Several stock market gurus have put in their views on how the GST rate rationalisation may impact the market and the overall economy. Here is a quick look- 

New GST rate to help offset adverse impact of US tariff: Nilesh Shah

Nilesh Shah of MD Kotak Mahindra AMC explained that the “GST slab consolidation and rate rationalization is “ek teer kai nishaan” The latest GST announcement lowers inflation, increases growth, boosts consumer sentiment, doesn’t disturb path of fiscal consolidation, improves ease of doing business and partially help offset the adverse impact of US tarriff in the quarters to come.”

He considers the “GST slab and rate rationalisation as well as the process improvement, are steps in the right direction.” However, he warned that “while the leakages and fraud of GST need to be dealt with with an iron hand, process improvement should be a continuous affair with a feedback loop.”

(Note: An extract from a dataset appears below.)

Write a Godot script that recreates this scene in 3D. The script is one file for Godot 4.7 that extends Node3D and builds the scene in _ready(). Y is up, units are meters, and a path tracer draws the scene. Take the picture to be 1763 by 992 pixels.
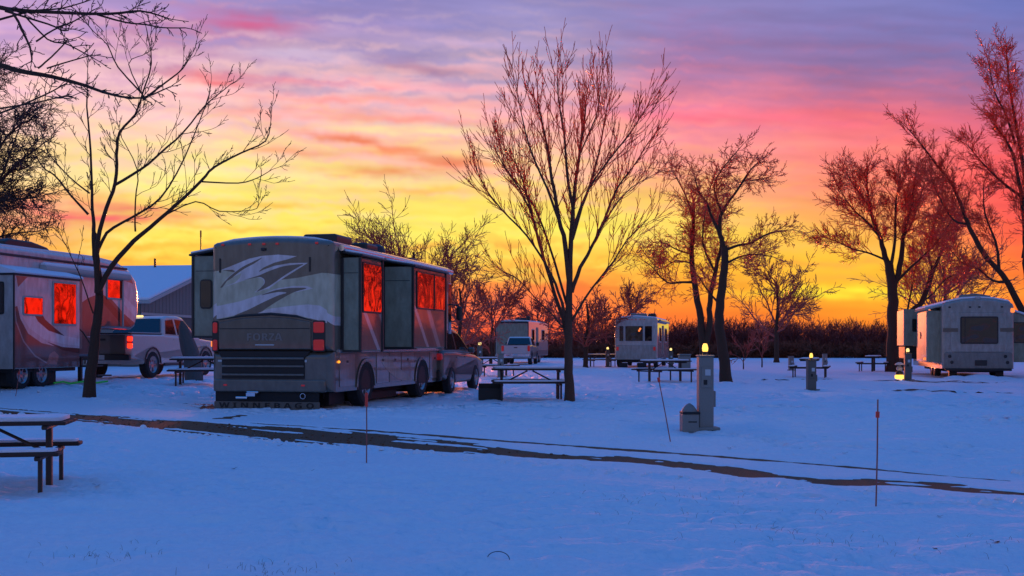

New GST rate shield against global  headwind: Gautam Duggad 

Motilal Oswal calls the GST rate as part of the next wave of reforms in works: They expect a cavalry of reforms after GST 2.0, including the long-overdue factor market reforms. Gautam Duggad, Head of Research – Institutional Equities at Motilal Oswal Financial Services believes that “ The resolute stance on simplifying the GST structure should not be seen just as ‘tax reform’ but more as ‘growth reform’. Through simplified rates and processes, the government intends to boost consumption sentiment. As the Prime Minister has indicated, there will be further reform measures across multiple domains, intended to unleash the animal spirits of the economy, providing a shield against the global geopolitical headwinds.”

New GST rate to kickstart earnings upgrade cycle

According to Emkay, by simplifying the rate structure and lowering effective prices across key discretionary categories, the reform creates an immediate demand stimulus. Manish Sonthalia, Director and CIO, Emkay Investment pointed out that “GST 2.0 should be viewed as more than just a tax rationalization exercise – it is a structural reform with the potential to decisively shift India’s growth trajectory toward a consumption-led cycle. While states could face near-term fiscal pressures, we believe compensatory measures are likely, and the broader growth dividend outweighs the risks. Overall, GST 2.0 could mark the beginning of an earnings upgrade cycle, with discretionary consumption leading the way.

New GST rate to boost consumption: Ajay Bagga

According to market veteran Ajay Bagga, “Higher consumption can be expected . Sectors from staples, durables, autos, cement, paints, and textiles all benefit. Well timed to catch the festival season demand. Expect a consumption boost for the economy . Bank loans to fund the durables and autos should also go up. The theoretical revenue loss will be more than made up by higher volumes as per our expectations.”